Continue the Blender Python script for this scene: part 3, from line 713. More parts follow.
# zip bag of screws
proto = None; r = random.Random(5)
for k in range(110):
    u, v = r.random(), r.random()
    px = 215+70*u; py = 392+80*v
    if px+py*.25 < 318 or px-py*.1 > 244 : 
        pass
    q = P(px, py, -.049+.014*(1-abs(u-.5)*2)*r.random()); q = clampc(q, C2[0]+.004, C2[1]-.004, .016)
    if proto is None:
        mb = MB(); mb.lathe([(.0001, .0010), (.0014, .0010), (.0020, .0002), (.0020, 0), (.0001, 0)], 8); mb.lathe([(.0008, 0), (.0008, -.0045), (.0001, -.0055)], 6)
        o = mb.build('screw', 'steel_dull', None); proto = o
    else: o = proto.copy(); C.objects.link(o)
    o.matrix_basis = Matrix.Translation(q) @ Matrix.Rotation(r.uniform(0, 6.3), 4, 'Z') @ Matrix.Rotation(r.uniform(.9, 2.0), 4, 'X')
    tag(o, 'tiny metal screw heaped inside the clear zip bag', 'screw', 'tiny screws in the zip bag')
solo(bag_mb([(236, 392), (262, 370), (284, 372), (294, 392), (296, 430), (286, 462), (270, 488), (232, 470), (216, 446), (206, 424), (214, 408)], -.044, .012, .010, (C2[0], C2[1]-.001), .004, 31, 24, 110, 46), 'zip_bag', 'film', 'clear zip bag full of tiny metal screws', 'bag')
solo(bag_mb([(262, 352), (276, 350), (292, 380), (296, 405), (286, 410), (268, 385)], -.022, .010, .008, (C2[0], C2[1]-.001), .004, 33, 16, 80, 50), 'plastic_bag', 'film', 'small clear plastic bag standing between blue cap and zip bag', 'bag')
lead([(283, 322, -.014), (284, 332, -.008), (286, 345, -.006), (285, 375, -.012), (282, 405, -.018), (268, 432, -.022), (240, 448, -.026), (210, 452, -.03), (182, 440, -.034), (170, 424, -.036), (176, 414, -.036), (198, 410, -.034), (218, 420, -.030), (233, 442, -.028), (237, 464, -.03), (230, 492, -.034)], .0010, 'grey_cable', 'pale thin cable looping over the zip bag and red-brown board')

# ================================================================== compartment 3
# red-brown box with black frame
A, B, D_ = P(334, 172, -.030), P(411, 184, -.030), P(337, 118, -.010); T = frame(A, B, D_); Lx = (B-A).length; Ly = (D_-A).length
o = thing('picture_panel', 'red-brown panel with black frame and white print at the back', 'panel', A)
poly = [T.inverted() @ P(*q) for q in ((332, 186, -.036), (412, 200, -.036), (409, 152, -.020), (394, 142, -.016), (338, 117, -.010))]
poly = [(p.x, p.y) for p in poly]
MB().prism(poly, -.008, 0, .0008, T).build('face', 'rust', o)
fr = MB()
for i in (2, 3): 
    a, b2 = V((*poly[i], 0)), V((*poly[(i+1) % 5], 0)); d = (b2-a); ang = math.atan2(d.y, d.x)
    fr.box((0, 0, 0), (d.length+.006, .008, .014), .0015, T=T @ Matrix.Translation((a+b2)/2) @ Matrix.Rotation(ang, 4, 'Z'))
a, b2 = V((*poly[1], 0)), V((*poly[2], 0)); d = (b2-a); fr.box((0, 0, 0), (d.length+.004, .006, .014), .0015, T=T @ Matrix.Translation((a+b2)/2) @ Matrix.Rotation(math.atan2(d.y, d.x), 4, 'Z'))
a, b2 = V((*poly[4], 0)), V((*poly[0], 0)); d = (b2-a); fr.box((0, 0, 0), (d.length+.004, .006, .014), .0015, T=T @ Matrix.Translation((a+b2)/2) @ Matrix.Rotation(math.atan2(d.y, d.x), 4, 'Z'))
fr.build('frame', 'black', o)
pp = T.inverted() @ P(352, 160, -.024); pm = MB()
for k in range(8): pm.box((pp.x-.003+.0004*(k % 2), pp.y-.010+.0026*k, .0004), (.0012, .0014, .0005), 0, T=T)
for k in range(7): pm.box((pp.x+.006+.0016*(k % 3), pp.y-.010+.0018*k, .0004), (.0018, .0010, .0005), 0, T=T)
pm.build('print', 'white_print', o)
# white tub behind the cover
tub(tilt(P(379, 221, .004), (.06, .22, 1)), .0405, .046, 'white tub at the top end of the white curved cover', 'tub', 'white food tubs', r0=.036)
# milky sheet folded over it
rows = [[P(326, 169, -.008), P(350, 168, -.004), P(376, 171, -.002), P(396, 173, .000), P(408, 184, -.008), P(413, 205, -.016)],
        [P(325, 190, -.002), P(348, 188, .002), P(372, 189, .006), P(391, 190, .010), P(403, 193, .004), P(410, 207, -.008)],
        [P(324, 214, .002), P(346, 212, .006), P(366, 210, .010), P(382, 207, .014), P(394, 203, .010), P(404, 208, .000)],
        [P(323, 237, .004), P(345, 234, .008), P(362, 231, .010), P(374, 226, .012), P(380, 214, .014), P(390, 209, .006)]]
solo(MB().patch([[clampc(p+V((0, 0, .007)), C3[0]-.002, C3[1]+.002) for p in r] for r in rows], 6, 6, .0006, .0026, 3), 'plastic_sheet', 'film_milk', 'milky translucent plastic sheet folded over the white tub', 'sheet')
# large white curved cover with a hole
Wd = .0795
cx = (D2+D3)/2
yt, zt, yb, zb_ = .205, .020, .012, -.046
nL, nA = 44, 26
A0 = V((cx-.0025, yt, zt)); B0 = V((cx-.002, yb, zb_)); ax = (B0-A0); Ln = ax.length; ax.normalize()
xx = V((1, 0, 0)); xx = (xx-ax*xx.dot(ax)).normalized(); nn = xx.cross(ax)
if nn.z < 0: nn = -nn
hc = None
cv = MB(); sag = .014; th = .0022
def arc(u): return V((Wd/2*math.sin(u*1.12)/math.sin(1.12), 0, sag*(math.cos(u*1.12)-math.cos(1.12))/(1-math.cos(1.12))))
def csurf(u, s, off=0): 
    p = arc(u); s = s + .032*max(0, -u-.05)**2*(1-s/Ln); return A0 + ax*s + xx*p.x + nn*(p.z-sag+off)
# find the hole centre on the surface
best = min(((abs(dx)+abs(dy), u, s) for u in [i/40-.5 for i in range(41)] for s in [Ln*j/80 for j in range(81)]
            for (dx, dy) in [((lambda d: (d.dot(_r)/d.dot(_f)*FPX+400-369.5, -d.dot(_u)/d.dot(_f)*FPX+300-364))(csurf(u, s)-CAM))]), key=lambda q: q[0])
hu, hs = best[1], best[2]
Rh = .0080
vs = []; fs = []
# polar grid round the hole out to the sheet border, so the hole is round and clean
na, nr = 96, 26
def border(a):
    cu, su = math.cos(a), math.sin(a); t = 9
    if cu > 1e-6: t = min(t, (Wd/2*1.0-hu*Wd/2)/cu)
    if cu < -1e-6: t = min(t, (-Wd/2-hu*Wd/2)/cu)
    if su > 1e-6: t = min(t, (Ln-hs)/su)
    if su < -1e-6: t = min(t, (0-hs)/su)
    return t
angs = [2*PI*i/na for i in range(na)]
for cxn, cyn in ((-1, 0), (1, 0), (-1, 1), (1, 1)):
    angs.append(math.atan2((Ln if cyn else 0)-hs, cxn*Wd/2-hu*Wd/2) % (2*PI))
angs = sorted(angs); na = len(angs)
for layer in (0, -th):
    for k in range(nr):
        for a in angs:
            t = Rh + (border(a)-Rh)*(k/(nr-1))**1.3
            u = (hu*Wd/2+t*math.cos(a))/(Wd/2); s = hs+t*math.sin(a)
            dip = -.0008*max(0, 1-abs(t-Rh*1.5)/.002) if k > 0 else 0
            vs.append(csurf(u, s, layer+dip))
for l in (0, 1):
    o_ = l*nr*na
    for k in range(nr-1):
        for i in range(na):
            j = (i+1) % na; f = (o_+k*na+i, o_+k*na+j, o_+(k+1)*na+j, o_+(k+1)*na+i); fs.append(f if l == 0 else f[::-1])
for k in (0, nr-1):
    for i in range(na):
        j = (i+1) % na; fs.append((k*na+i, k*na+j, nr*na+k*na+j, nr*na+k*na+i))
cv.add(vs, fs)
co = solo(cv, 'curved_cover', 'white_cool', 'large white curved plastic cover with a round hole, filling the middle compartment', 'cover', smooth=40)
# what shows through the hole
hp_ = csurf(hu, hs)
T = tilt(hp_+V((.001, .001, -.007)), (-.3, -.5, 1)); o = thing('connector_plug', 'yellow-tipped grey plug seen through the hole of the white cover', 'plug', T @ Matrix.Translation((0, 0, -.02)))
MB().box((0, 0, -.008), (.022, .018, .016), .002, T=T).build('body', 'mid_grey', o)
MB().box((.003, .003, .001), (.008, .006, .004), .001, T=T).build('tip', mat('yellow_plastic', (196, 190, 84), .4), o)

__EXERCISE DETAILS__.
Only the lines from the top of the data through the line that contains "and red-brown board')" should be quoted, exactly as they stand.

__FINAL ANSWER__.
Continue the Blender Python script for this scene: part 3, from line 713. More parts follow.
# zip bag of screws
proto = None; r = random.Random(5)
for k in range(110):
    u, v = r.random(), r.random()
    px = 215+70*u; py = 392+80*v
    if px+py*.25 < 318 or px-py*.1 > 244 : 
        pass
    q = P(px, py, -.049+.014*(1-abs(u-.5)*2)*r.random()); q = clampc(q, C2[0]+.004, C2[1]-.004, .016)
    if proto is None:
        mb = MB(); mb.lathe([(.0001, .0010), (.0014, .0010), (.0020, .0002), (.0020, 0), (.0001, 0)], 8); mb.lathe([(.0008, 0), (.0008, -.0045), (.0001, -.0055)], 6)
        o = mb.build('screw', 'steel_dull', None); proto = o
    else: o = proto.copy(); C.objects.link(o)
    o.matrix_basis = Matrix.Translation(q) @ Matrix.Rotation(r.uniform(0, 6.3), 4, 'Z') @ Matrix.Rotation(r.uniform(.9, 2.0), 4, 'X')
    tag(o, 'tiny metal screw heaped inside the clear zip bag', 'screw', 'tiny screws in the zip bag')
solo(bag_mb([(236, 392), (262, 370), (284, 372), (294, 392), (296, 430), (286, 462), (270, 488), (232, 470), (216, 446), (206, 424), (214, 408)], -.044, .012, .010, (C2[0], C2[1]-.001), .004, 31, 24, 110, 46), 'zip_bag', 'film', 'clear zip bag full of tiny metal screws', 'bag')
solo(bag_mb([(262, 352), (276, 350), (292, 380), (296, 405), (286, 410), (268, 385)], -.022, .010, .008, (C2[0], C2[1]-.001), .004, 33, 16, 80, 50), 'plastic_bag', 'film', 'small clear plastic bag standing between blue cap and zip bag', 'bag')
lead([(283, 322, -.014), (284, 332, -.008), (286, 345, -.006), (285, 375, -.012), (282, 405, -.018), (268, 432, -.022), (240, 448, -.026), (210, 452, -.03), (182, 440, -.034), (170, 424, -.036), (176, 414, -.036), (198, 410, -.034), (218, 420, -.030), (233, 442, -.028), (237, 464, -.03), (230, 492, -.034)], .0010, 'grey_cable', 'pale thin cable looping over the zip bag and red-brown board')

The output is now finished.